Last night, after viewing the eagerly awaited DVD of Hot Fuzz (you may recall that it was one of the things that lead to my post about entertainment thwarting) I took my beloved pooch out for one last potty run before going to bed. As I stood on the carport I happened to notice a rather large cobweb to my left. I shifted my gaze to see how far it came out over the walkway (it was at the top of the mini-staircase leading to the backyard) and that's when I saw it. A HUGE spider right smack in the middle of the web. Naturally my motion detector light in my car port is not working, so I can only base this description on the light from the yard, but counting it's legs it was about the size of a quarter and appeared to be yellow and brown. NOT GOOD!

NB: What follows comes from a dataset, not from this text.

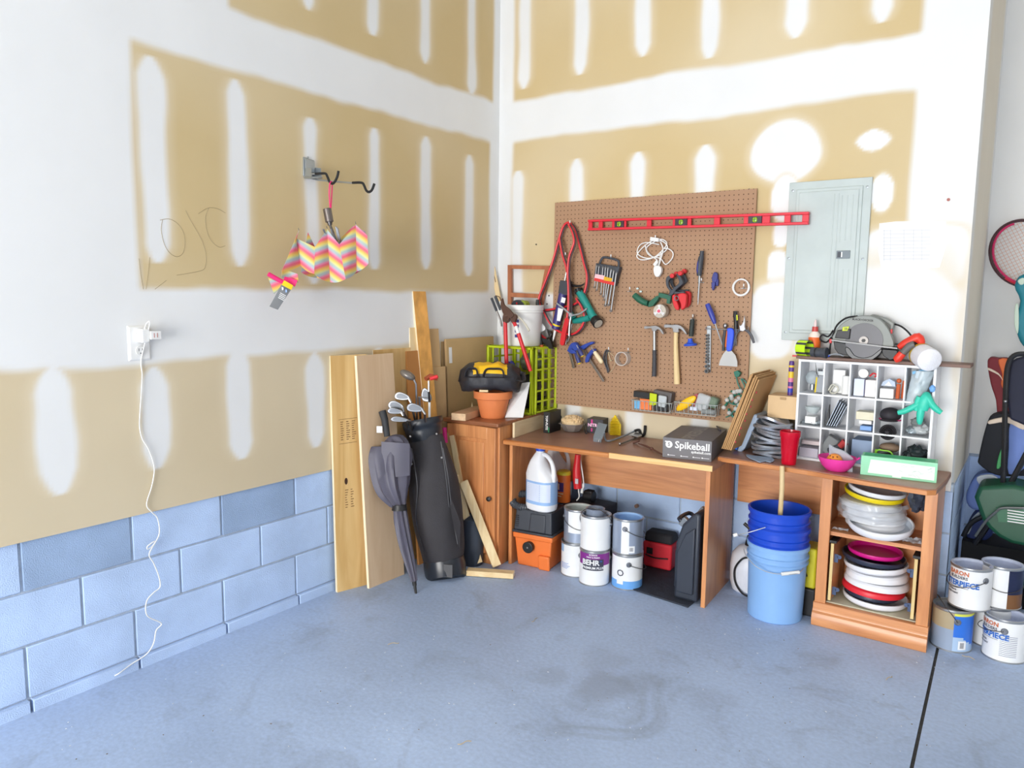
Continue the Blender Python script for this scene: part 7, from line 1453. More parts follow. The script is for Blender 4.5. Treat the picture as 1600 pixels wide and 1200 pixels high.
# teal glove
t = T('rubber_glove', 'teal rubber glove hanging limp over the front of the organizer at the right', 'glove', px(1440, 640, 1, -.22)); gm = mat('teal_glove', (58, 206, 178), .45)
gb = lambda u, v, y=-.215: px(u, v, 1, y)
b = B(); b.tube([gb(1448, 616, -.19), gb(1447, 622), gb(1443, 632), gb(1440, 640)], [.016, .024, .028, .024], 14, k=3, flat=.8); P('palm', b, gm, t)
for L_, R__ in (([(1438, 630), (1425, 637), (1412, 643), (1403, 645)], [.017, .016, .015, .012]), ([(1440, 636), (1438, 648), (1437, 658), (1437, 663)], [.020, .019, .015, .008]), ([(1450, 622), (1456, 632), (1464, 640), (1471, 645)], [.020, .018, .016, .012]), ([(1437, 620), (1433, 630), (1432, 642)], [.016, .015, .012])):
    b = B(); b.tube([gb(u, v) for u, v in L_], R__, 12, k=4, flat=.85); e = gb(*L_[-1]); P('finger', b, gm, t)
# row 2
cbx('clear_box', 'clear plastic box of small items in the bottom left cubby', 'box', 0, 2, .5, 0, (.09, .08, .045), mat('pale_lilac', (206, 200, 214), .2, alpha=.8), -.12)
cbx('red_lid_box', 'pale pinkish box behind the clear one in the bottom left cubby', 'box', 0, 2, .5, .36, (.09, .05, .02), mat('pinkish', (222, 206, 206), .5), -.09)
b = B(); b.box(cell(1, 2, .25, .45, -.12), (.06, .05, .09), 0, (0, .5, 0)); solo('grey_package', 'grey package leaning in the second cubby of the bottom row', 'package', b, mat('mid_grey2', (120, 124, 126), .5), bev=.006)
b = B(); b.tube([cell(1, 2, .3, .28, -.15), cell(1, 2, .6, .42, -.16), cell(1, 2, .78, .48, -.16)], [.016, .014, .012], 10); b.tube([cell(1, 2, .76, .47, -.16), cell(1, 2, .98, .65, -.16)], [.014, .018], 10, 1); b.tube([cell(1, 2, .85, .5, -.14), cell(1, 2, .85, .05, -.14)], .014, 8); solo('multi_tool', 'black and red cordless tool in the second cubby of the bottom row', 'tool', b, [dark, mat('tool_red', (200, 70, 70), .5)])
cbx('blue_grey_box', 'plain blue-grey box in the centre cubby of the bottom row', 'box', 2, 2, .58, 0, (.09, .13, .115), mat('blue_grey_box', (136, 156, 186), .6), -.10)
t = T('shoe', 'black and brown shoe with lime green laces in the fourth cubby of the bottom row', 'shoe', cell(3, 2, .5, 0)); c = cell(3, 2, .5, .35, -.12)
b = B(); b.sph(c+V((0, -.02, -.02)), (.046, .055, .032), 0, 22, 12); P('toe', b, black, t); b = B(); b.sph(c+V((.005, .0, .035)), (.045, .035, .022), 0, 22, 12); P('collar', b, mat('shoe_brown', (140, 116, 96), .7), t)
b = B(); b.tube([c+V((-.046, -.05, .0)), c+V((-.035, -.07, .028)), c+V((-.01, -.072, .03)), c+V((.02, -.07, .026)), c+V((.038, -.065, -.006))], .0035, 8, k=4); b.tube([c+V((-.046, -.06, -.01)), c+V((-.04, -.066, .03))], .006, 8); P('laces', b, mat('lime_lace', (150, 220, 60), .5), t)
blob('black_bag', 'shiny black plastic bag filling the bottom right cubby', 'bag', cell(4, 2, .5, .42, -.12), (.05, .06, .046), mat('shiny_black', (46, 56, 58), .22), 8, .35, n=32)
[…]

Shuddering slightly to myself I took Duke back inside and fetched my roommate, a broom, and the bug spray and then we advanced on our enemy. Spare me the claptrap about how spiders help control the bug population, so do bats but I don't see anyone signing up to have a bat house in their backyard. (Actually, if I didn't live "in town" I would probably put up a bat house). Spiders are incredibly creepy, and this one looked dangerous. And incidentally when I took Duke out in the yard that afternoon there was no spider web. Huge spider, huge web, short amount of time.
But back to the hunt. I sprayed, the spider tumbled down its web and Fi swatted! Most of the web and the spider tumbled down into the flower bed. But we didn't see its corpse. The steps were well illuminated so we waited. I knocked down the rest of the web, and then Fi spotted it! It was trying to make its getaway across one of the stepping stones. Foolish creature! Had it stuck to the grass we would never have seen it. Fi sprang into action and whacked the life out of the vile wretch with the broom. I swept the debris into the grass and we returned to the comfort of our home.
4 comments:
Poor Poor spider. So I see you share the same feelings about spiders as Ron has.....The only good spider is a dead spider.
Sounds like the kind of spider called the garden spider or writing spider as some like to call it. Did the web have a zig zag down the middle of it?
I don't mind if spiders exist, just as long as they aren't in my house or spinning their webs where I could walk into them.
It was too dark to see if the web had a zig zag down the middle. In all likelihood it was an innocent creature, but it was foul too so it had to go!
Poor spider! ::gasp:: It was infiltrating our space... naughty spider I say! And now.... dead spider. =D
Itsy bitsy spiders climb up the water spout. Down came the rain and washed the spider out.